Northlandz
File this one under, “That’s incredible!”
From the street, Northlandz in Flemington looks like a big, nondescript banquet hall. Inside, it’s no less than the culmination of one man’s unlikely dream: to construct the world’s largest model train exhibit.
According to Northlandz lore, starting in the early 1990s, computer entrepreneur Bruce William Zaccagnino spent five years and up to 19 hours a day building this mammoth display.
More than 100 miniature electric trains chug along eight miles of track, through 200-plus tunnels and across 400 balsa-wood bridges. They travel through a landscape crowded with cities and small towns, logging camps and steelyards, fairgrounds and resort villages. Some settings are snow-covered, others fixed in a blaze of autumn glory. Still more showcase trains in motion at night, and during thunderstorms.
Zaccagnino used about 300,000 pounds of plaster to sculpt craggy mountains and deep canyons, some 30 feet high, bisected by rivers, lakes, and streams.
He also invented quirky little storylines to engage viewers: one scenario depicts a train wreck, complete with rail cars dangling precariously from a high overpass (according to the display placard, all survived). Another shows a hobo graveyard, where nameless rail riders ended their days (clearly here, no one survived). A third tells how Grandma, a recurring character in these vignettes, got even with quarry workers who knocked out her plumbing by building an outhouse over the construction site, thereby “getting her revenge.”
It takes at least an hour to complete the self-guided tour, but you could spend a week in here and not see everything. The exhibit features many items not directly related to railroad history, like a display case with figures of Elvis and Liberace, and another with celebrity dolls: Marilyn Monroe, Mae West, and Groucho Marx, among others.
There’s a lot of World War II memorabilia: uniforms, newspapers, photos, and GI gear. One long hallway houses an intricate 94-room dollhouse that spans an entire wall. There’s even a larger-scale replica of downtown Scranton, Pennsylvania, of all places.
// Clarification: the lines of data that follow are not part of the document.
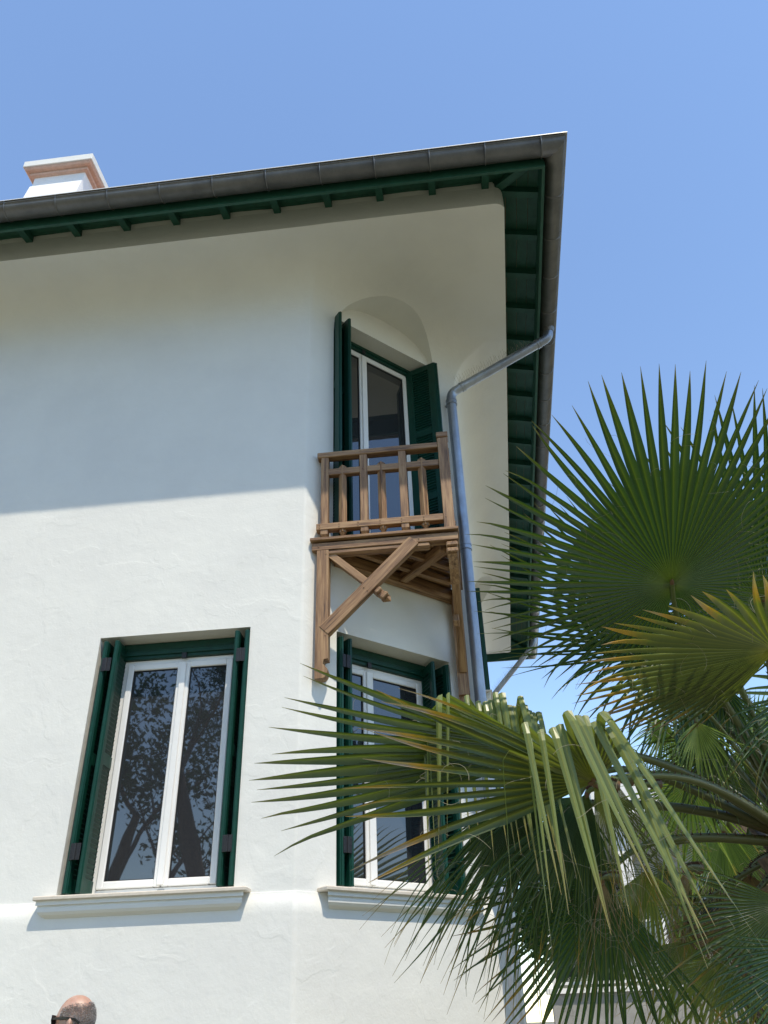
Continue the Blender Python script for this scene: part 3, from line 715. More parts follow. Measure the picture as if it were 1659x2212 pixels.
# ---------------------------------------------------------------- broadleaf trees (behind the photographer, mirrored in the panes or blocking low sky; and far off)
def bark_tree(name, base, height, seed, label, cat='tree', leaf=M_leafd, nleaf=5200, lean=(.1, 0), spread=.55, rad=.26, leafsize=.10, group=None, r0=None):
    t = thing(name, base, label, cat, group); r = random.Random(seed); trunk = MB(); tips = []
    def grow(p, d, L, rd, lev):
        n = 6; pts = [p]; rr = [rd]
        for i in range(n):
            d = (d+V((r.uniform(-1, 1), r.uniform(-1, 1), r.uniform(-.5, .8)))*.17).normalized(); p = p+d*(L/n); pts.append(p); rr.append(rd*(1-.55*(i+1)/n))
            if lev >= 1: tips.append((p, lev))
            if i >= 2 and lev < 4 and (r.random() < .75):
                ax = V((r.uniform(-1, 1), r.uniform(-1, 1), r.uniform(-.1, .6))).normalized(); grow(p, (d*.55+ax*.8).normalized(), L*r.uniform(.5, .72), rr[-1]*.62, lev+1)
        trunk.tube(pts, rr, 8 if lev < 2 else 4, False)
    grow(V(base), V((lean[0], lean[1], 1)).normalized(), height*spread, rad, 0)
    trunk.build('trunk', M_trunk, t); lf = MB(); tt = [q for q in tips if q[1] >= 2]
    for i in range(nleaf):
        p, lev = r.choice(tt); c = p+V((r.gauss(0, 1), r.gauss(0, 1), r.gauss(0, .8)))*.28
        a = V((r.uniform(-1, 1), r.uniform(-1, 1), r.uniform(-1, 1))).normalized(); b = a.orthogonal().normalized(); s_ = leafsize*r.uniform(.6, 1.4); rn = r.random()
        lf.add([c-a*s_, c+b*s_*.45, c+a*s_, c-b*s_*.45], [(0, 1, 2, 3)], [(.5, rn, 0)]*4)
    lf.build('crown', leaf, t, kind='stuff'); return t
bark_tree('plane_tree', (-3.9, -13.0, GZ), 13, 11, 'tall leaning tree with thin open foliage mirrored in the left window', lean=(-.18, .05), rad=.34, nleaf=14000, leafsize=.055)
bark_tree('plane_tree', (-8.8, -15.5, GZ), 12, 5, 'second open-crowned tree further left behind the photographer', lean=(.1, 0), nleaf=5000)
for i, (x, y, h) in enumerate(((-17, -22, 15), (3.5, -24, 13), (11, -23, 14), (20, -20, 13), (-26, -14, 14), (26, -8, 12))):  # unseen row behind the viewer, added to hold back low sky light
    bark_tree('sky_screen_tree', (x, y, GZ), h, 30+i, ('broad garden tree added far behind to the left to block low sky', 'rounded garden tree added straight behind the photographer to block low sky', 'broad garden tree added behind to the right to block low sky', 'garden tree added at the right rear corner to block low sky', 'tall garden tree added at the far left to block low sky', 'garden tree added at the far right to block low sky')[i], nleaf=4500, leafsize=.34, group='garden trees added behind the photographer to block low sky')
bark_tree('pine_tree', (3.3, 17.5, GZ), 7.0, 77, 'dark tree against the sky beside the low white building', nleaf=3800, leafsize=.11, rad=.14)

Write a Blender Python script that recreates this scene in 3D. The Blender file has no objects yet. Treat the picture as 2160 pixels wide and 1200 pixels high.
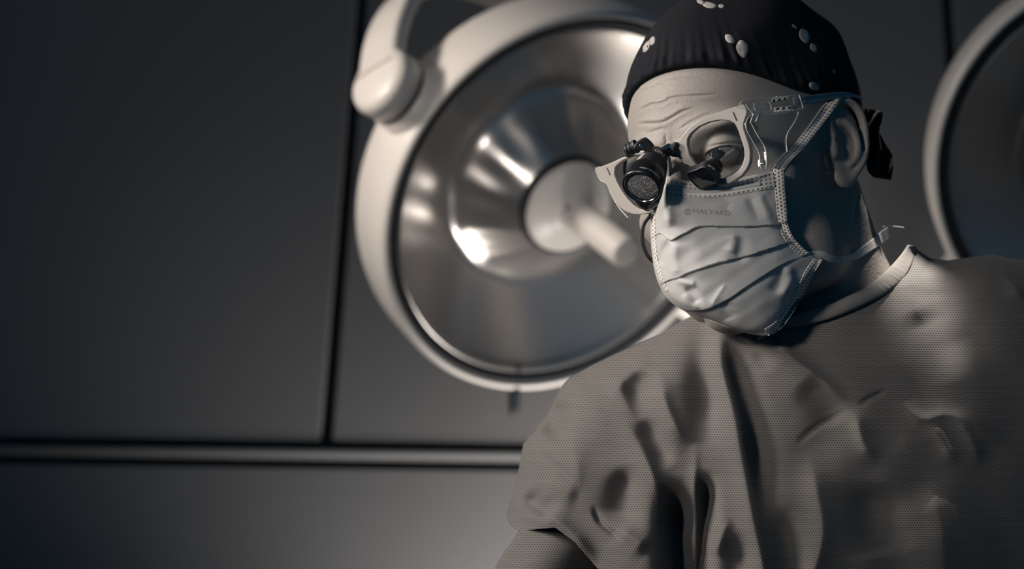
import bpy, bmesh, math, random
import numpy as np
from mathutils import Vector, Matrix
from mathutils.bvhtree import BVHTree

random.seed(4); np.random.seed(4)
SC = bpy.context.scene
COL = SC.collection

# ------------------------------------------------------------------ camera
FPX = 85.0 / 36.0 * 2160.0
PITCH, ROLL = math.radians(30), 0.04
CAM = np.array([0.0, 0.0, 0.78])
FWD = np.array([0, math.cos(PITCH), math.sin(PITCH)])
_u0 = np.array([0, -math.sin(PITCH), math.cos(PITCH)]); _r0 = np.array([1.0, 0, 0])
RGT = _r0 * math.cos(ROLL) + _u0 * math.sin(ROLL)
UPV = -_r0 * math.sin(ROLL) + _u0 * math.cos(ROLL)
cd = bpy.data.cameras.new('camera'); cam = bpy.data.objects.new('camera', cd); COL.objects.link(cam)
cam.matrix_world = Matrix(((RGT[0], UPV[0], -FWD[0], CAM[0]), (RGT[1], UPV[1], -FWD[1], CAM[1]),
                           (RGT[2], UPV[2], -FWD[2], CAM[2]), (0, 0, 0, 1)))
cd.lens = 85; cd.sensor_width = 36; cd.clip_start = 0.05
cd.dof.use_dof = True; cd.dof.focus_distance = 1.715; cd.dof.aperture_fstop = 5.6
SC.camera = cam

def cam2w(c):                       # camera coordinates (right, up, forward) in metres -> world
    c = np.asarray(c, float)
    return CAM + c[..., 0:1] * RGT + c[..., 1:2] * UPV + c[..., 2:3] * FWD
def cdir(x, y, z):                  # direction with z towards the camera
    v = x * RGT + y * UPV - z * FWD
    return v / np.linalg.norm(v)
D0 = 1.80
def P(px, py, z):                   # pixel + millimetres in front of the plane at 1.80 m
    px, py, z = np.broadcast_arrays(np.asarray(px, float), np.asarray(py, float), np.asarray(z, float))
    d = D0 - z / 1000.0
    return cam2w(np.stack([(px - 1080) / FPX * d, (600 - py) / FPX * d, d], -1))
def ray(px, py):
    v = cam2w(np.array([(px - 1080) / FPX, (600 - py) / FPX, 1.0])) - CAM
    return v / np.linalg.norm(v)
def plane_pt(px, py, p0, n):
    r = ray(px, py); return CAM + r * (np.dot(p0 - CAM, n) / np.dot(r, n))
def proj(w):
    w = np.asarray(w) - CAM
    d = w @ FWD
    return 1080 + (w @ RGT) / d * FPX, 600 - (w @ UPV) / d * FPX

# head frame: L = the person's left, U = up, F = forward (camera axes, z towards the camera)
Fh = np.array([-.60, .02, .80]); Fh /= np.linalg.norm(Fh)
Lh = np.array([.772, .279, .572]); Lh -= Fh * (Lh @ Fh); Lh /= np.linalg.norm(Lh)
Uh = np.cross(Fh, Lh)
HM = np.array([Lh, Uh, Fh])
HO = np.array([.1793, .0662])
def H(p):                           # head mm -> world
    q = np.asarray(p, float) @ HM / 1000.0
    return cam2w(np.stack([HO[0] + q[..., 0], HO[1] + q[..., 1], D0 - q[..., 2]], -1))
def Hinv(w):
    w = np.asarray(w) - CAM
    c = np.stack([(w @ RGT) - HO[0], (w @ UPV) - HO[1], D0 - (w @ FWD)], -1)
    return c @ HM.T * 1000.0
def hdir(l, u, f):
    v = np.array([l, u, f], float) @ HM
    return cdir(*v)

# ------------------------------------------------------------------ world, lights, exposure
SC.view_settings.view_transform = 'Standard'; SC.view_settings.look = 'None'
SC.view_settings.exposure = 0.0; SC.view_settings.gamma = 1.0
SC.view_settings.use_curve_mapping = False
w = bpy.data.worlds.new('world'); SC.world = w; w.use_nodes = True
bg = w.node_tree.nodes['Background']; bg.inputs[0].default_value = (0.07, 0.50, 0.98, 1); bg.inputs[1].default_value = 0.08

def spot(name, pos, target, power, color, angle, radius, blend=0.4):
    l = bpy.data.lights.new(name, 'SPOT'); l.energy = power; l.color = color
    l.spot_size = math.radians(angle); l.spot_blend = blend; l.shadow_soft_size = radius
    o = bpy.data.objects.new(name, l); COL.objects.link(o)
    o.location = pos; d = Vector(target) - Vector(pos)
    o.rotation_euler = d.to_track_quat('-Z', 'Y').to_euler()
    return o
def area(name, pos, target, power, color, sx, sy, spread=180):
    l = bpy.data.lights.new(name, 'AREA'); l.energy = power; l.color = color
    l.shape = 'RECTANGLE'; l.size = sx; l.size_y = sy; l.spread = math.radians(spread)
    o = bpy.data.objects.new(name, l); COL.objects.link(o)
    o.location = pos; d = Vector(target) - Vector(pos)
    o.rotation_euler = d.to_track_quat('-Z', 'Y').to_euler()
    return o
WARM = (1.0, 0.91, 0.83)
HEADW = H((0, 20, 60))
KEYP = HEADW + 1.7 * cdir(-.90, .38, .02)
spot('key_lamp', KEYP, P(1450, 560, 60), 158, WARM, 54, 0.30, 0.6)
# wash on the wall behind
spot('wall_wash', cam2w(np.array([.14, -.62, 2.62])), cam2w(np.array([.12, -.22, 3.2])), 36, (1, .95, .91), 114, 0.1, 1.0)
# unseen spot added to brighten the big lamp and the wall on the right
spot('lamp_fill', cam2w(np.array([-1.05, .62, 2.15])), cam2w(np.array([-.05, .10, 2.75])), 50, WARM, 29, 0.10, 0.6)
# unseen spots added only to put glints in the reflectors
for k, (lx, ly, lz) in enumerate(((-.78, .40, .35), (-.50, .62, .30), (-.92, .12, .55))):
    spot('glint_spot', cam2w(np.array([lx, ly, lz])), cam2w(np.array([.055, .09, 2.75])), (24, 16, 13)[k], WARM, 9.5, 0.05, 0.6)
spot('glint_spot', cam2w(np.array([.15, 1.0, 1.3])), cam2w(np.array([.56, .02, 2.62])), 14, WARM, 13, 0.08, 0.8)
# light from behind the head onto the collar
spot('rear_lamp', cam2w(np.array([.33, 1.10, 2.10])), P(1922, 590, 10), 240, WARM, 3.7, 0.015, 0.7)
# narrow unseen fill from the front left, added to brighten the mask
area('mask_fill', HEADW + 2.2 * cdir(-.62, .30, .70), P(1535, 590, 90), .155, (1, .91, .83), .3, .3, 10)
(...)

Apparently, Zaccagnino was an everything-but-the-kitchen-sink kind of guy, who threw in anything that caught his fancy, with trains as the centerpiece. From end to end, the experience is funny, bizarre, unexpected, and oddly endearing.
It’s interactive, too. At one point in your journey, you’ll see a trio of aliens peering down from a high shelf; press the button, and they’ll sing. Other buttons light tiny Christmas trees, activate ski lifts, summon miniature police cruisers, or start the party at a beer garden.
Northlandz began as a pastime in Zaccagnino’s basement. As the train set grew—and grew—he wisely chose to relocate it, and then share it with the world. It opened as a year-round attraction in 1996, and for a time held the Guinness World Record title of largest model railroad display in the world. It has since been displaced by the Miniatur Wunderland in Hamburg, Germany, but that doesn’t take away from the Flemington attraction, which my friend compared to Ripley’s Believe it or Not.
I attempted to schedule an interview with Northlandz’ quirky creator, now 80 years old, to no avail. But according to a 2017 interview with the New York Post, his fascination with rail travel originated in boyhood, and he built this gigantic exhibition despite having never boarded a train.
“No desire, I guess,” he told the Post. “The real love is the engineering and the artistry.”
He called himself “a worker … who has to create.” He willingly spent several million dollars building this small world, despite the skepticism of everyone but his wife, Jean. Just one small section of the exhibit, called Joycetown, took 900 hours to construct. Again—that’s incredible!
Open seven days a week, Northlandz has a big gift shop and several party rooms. It also offers woodland rides aboard an 1890s replica narrow-gauge steam train, which chugs along the Southern Raritan River.
As a matter of fact, only a few guests were there during our stay, but the place is busier on weekends and around the holidays. It’s been visited by luminaries including Rod Stewart, himself a big train buff.
Now, about getting there: Northlandz is in Hunterdon County, almost a straight shot up the Garden State Parkway. But that route takes you in range of New York City traffic, with a gazillion lanes of impatient, competitive drivers. My friend and I traveled up on the GSP, but for the sake of our sanity, took the leisurely ride back, through the countryside on Route 206, stopping in beautiful Lambertville for lunch.
For train enthusiasts, clearly Northlandz is a must-see. But model railways have nostalgic appeal for many Americans. During my time there, I felt transported back to my childhood home, especially at Christmastime, when the trains came out of storage to travel around the tree.
It was offbeat. It was outlandish. It was incredible.